— Stated problem —
The lines to be extracted run from the start of the listing through the line containing "return tuple((v / 255) ** 2.2 for v in c)"; copy them exactly and nothing else.

— Listing —
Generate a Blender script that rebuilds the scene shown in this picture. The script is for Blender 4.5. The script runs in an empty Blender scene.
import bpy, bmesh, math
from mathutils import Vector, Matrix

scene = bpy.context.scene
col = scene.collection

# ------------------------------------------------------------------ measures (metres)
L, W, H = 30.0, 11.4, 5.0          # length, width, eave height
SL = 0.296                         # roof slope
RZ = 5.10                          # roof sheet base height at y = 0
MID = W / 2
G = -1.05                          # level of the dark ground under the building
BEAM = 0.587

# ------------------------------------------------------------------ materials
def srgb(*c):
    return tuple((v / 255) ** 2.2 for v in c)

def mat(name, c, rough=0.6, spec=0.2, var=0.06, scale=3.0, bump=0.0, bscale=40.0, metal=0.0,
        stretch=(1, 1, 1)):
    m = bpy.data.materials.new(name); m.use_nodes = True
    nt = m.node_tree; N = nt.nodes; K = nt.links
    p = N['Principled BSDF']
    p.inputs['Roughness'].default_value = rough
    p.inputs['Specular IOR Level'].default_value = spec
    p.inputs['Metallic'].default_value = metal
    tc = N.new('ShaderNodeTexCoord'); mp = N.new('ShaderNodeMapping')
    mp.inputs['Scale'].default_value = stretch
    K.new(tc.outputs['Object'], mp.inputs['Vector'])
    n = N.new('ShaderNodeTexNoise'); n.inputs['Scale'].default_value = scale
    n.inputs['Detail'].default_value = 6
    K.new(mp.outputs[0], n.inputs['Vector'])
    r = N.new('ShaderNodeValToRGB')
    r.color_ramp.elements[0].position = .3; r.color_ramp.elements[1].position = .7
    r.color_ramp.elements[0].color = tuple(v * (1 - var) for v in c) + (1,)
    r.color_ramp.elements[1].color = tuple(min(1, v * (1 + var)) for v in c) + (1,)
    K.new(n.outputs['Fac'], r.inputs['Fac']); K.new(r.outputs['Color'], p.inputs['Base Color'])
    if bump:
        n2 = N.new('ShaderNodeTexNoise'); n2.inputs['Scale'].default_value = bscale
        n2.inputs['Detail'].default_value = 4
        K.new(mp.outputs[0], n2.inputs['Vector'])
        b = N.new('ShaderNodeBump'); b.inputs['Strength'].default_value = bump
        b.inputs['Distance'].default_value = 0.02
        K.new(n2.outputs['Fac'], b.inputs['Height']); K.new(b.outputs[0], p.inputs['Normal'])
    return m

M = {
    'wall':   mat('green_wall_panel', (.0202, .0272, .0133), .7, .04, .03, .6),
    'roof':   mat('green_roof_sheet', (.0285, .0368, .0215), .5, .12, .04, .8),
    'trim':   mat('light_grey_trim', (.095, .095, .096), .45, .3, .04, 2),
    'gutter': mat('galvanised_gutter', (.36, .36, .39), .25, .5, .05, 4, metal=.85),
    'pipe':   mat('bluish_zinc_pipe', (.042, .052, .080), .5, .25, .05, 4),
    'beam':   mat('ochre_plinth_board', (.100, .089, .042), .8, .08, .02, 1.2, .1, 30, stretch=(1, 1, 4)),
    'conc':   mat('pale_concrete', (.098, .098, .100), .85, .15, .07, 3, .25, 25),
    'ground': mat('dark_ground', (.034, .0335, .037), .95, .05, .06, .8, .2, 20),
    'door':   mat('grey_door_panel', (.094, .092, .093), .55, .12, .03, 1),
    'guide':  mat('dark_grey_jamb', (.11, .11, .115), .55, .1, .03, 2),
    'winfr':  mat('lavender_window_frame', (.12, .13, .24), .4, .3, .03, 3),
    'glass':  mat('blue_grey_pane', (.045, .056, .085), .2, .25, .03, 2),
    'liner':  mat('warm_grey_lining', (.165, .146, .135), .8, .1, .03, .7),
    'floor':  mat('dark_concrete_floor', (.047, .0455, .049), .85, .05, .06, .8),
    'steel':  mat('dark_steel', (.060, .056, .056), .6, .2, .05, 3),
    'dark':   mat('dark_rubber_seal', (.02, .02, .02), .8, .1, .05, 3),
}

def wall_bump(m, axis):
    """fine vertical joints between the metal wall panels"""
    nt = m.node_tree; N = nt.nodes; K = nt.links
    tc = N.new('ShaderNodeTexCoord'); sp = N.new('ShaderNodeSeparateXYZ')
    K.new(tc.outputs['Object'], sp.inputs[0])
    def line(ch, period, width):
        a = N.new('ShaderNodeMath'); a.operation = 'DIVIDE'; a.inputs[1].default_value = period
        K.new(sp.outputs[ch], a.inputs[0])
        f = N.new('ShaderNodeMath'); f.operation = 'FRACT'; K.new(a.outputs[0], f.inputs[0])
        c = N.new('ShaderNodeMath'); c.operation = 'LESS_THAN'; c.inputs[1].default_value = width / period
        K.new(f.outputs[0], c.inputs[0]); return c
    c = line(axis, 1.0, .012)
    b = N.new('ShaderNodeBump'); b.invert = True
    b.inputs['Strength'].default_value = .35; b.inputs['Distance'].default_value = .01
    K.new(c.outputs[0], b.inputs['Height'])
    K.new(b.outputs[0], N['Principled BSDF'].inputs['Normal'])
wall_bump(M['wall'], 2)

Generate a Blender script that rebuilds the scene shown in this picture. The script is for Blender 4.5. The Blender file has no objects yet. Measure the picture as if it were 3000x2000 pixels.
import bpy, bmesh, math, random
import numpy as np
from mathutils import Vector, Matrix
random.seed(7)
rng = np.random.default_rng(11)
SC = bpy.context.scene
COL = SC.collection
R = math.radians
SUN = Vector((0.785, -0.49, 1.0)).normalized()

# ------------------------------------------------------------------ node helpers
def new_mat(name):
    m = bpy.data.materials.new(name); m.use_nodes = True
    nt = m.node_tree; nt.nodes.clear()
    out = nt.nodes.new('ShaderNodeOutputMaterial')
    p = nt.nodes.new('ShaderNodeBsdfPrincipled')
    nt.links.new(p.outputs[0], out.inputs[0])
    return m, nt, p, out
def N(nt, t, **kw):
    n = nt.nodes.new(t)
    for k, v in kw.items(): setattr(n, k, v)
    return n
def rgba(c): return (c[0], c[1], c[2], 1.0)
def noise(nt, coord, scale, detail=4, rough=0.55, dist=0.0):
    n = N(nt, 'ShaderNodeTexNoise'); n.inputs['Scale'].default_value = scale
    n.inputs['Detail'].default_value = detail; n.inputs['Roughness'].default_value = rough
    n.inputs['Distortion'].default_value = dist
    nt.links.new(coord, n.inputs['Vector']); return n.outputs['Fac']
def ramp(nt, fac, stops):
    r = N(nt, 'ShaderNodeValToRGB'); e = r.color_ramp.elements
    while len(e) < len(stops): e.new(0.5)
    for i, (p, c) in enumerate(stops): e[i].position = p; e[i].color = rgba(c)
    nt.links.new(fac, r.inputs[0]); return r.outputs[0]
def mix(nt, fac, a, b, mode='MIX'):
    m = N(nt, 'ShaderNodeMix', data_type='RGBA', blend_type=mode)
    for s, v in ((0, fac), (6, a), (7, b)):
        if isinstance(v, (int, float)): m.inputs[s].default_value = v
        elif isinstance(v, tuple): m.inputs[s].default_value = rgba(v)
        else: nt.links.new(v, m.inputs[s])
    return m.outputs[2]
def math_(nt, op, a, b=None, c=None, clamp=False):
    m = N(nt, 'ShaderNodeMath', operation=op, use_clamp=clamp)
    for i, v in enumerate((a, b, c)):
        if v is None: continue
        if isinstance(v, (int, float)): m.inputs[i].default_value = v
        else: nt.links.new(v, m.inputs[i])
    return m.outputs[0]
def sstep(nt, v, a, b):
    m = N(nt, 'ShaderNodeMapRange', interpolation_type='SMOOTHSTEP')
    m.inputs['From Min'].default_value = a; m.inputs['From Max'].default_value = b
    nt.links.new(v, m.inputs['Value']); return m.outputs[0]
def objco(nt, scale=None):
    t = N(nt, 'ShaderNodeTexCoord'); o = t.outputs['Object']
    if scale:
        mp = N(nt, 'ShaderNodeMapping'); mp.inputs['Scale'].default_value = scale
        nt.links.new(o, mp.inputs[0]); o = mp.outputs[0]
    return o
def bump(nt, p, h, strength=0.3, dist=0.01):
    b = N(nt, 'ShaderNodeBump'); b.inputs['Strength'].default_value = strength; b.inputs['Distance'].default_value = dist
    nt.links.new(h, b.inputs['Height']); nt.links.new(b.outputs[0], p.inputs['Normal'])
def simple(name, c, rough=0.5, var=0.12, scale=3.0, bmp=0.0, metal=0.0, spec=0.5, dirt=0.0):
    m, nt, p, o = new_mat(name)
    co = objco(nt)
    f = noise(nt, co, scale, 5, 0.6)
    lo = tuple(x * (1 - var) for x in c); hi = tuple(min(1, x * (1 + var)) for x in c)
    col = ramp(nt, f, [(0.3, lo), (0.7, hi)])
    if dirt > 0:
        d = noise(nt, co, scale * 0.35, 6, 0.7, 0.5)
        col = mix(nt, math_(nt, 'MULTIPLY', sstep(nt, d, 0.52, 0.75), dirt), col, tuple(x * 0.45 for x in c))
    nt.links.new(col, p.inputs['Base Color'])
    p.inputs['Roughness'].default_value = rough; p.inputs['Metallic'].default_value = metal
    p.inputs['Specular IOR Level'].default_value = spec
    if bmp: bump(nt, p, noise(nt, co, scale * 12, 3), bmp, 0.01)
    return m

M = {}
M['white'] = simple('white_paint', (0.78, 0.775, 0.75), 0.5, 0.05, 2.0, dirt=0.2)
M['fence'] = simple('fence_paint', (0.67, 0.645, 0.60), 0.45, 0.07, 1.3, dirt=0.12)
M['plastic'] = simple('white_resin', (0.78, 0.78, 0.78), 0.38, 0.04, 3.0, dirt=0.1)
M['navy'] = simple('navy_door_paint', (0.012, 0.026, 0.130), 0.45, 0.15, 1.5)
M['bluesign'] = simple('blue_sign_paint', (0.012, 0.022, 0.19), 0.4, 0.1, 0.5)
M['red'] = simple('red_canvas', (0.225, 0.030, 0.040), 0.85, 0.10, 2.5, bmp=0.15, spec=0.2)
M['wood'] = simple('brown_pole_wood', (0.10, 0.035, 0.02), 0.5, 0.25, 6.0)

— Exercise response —
Generate a Blender script that rebuilds the scene shown in this picture. The script is for Blender 4.5. The script runs in an empty Blender scene.
import bpy, bmesh, math
from mathutils import Vector, Matrix

scene = bpy.context.scene
col = scene.collection

# ------------------------------------------------------------------ measures (metres)
L, W, H = 30.0, 11.4, 5.0          # length, width, eave height
SL = 0.296                         # roof slope
RZ = 5.10                          # roof sheet base height at y = 0
MID = W / 2
G = -1.05                          # level of the dark ground under the building
BEAM = 0.587

# ------------------------------------------------------------------ materials
def srgb(*c):
    return tuple((v / 255) ** 2.2 for v in c)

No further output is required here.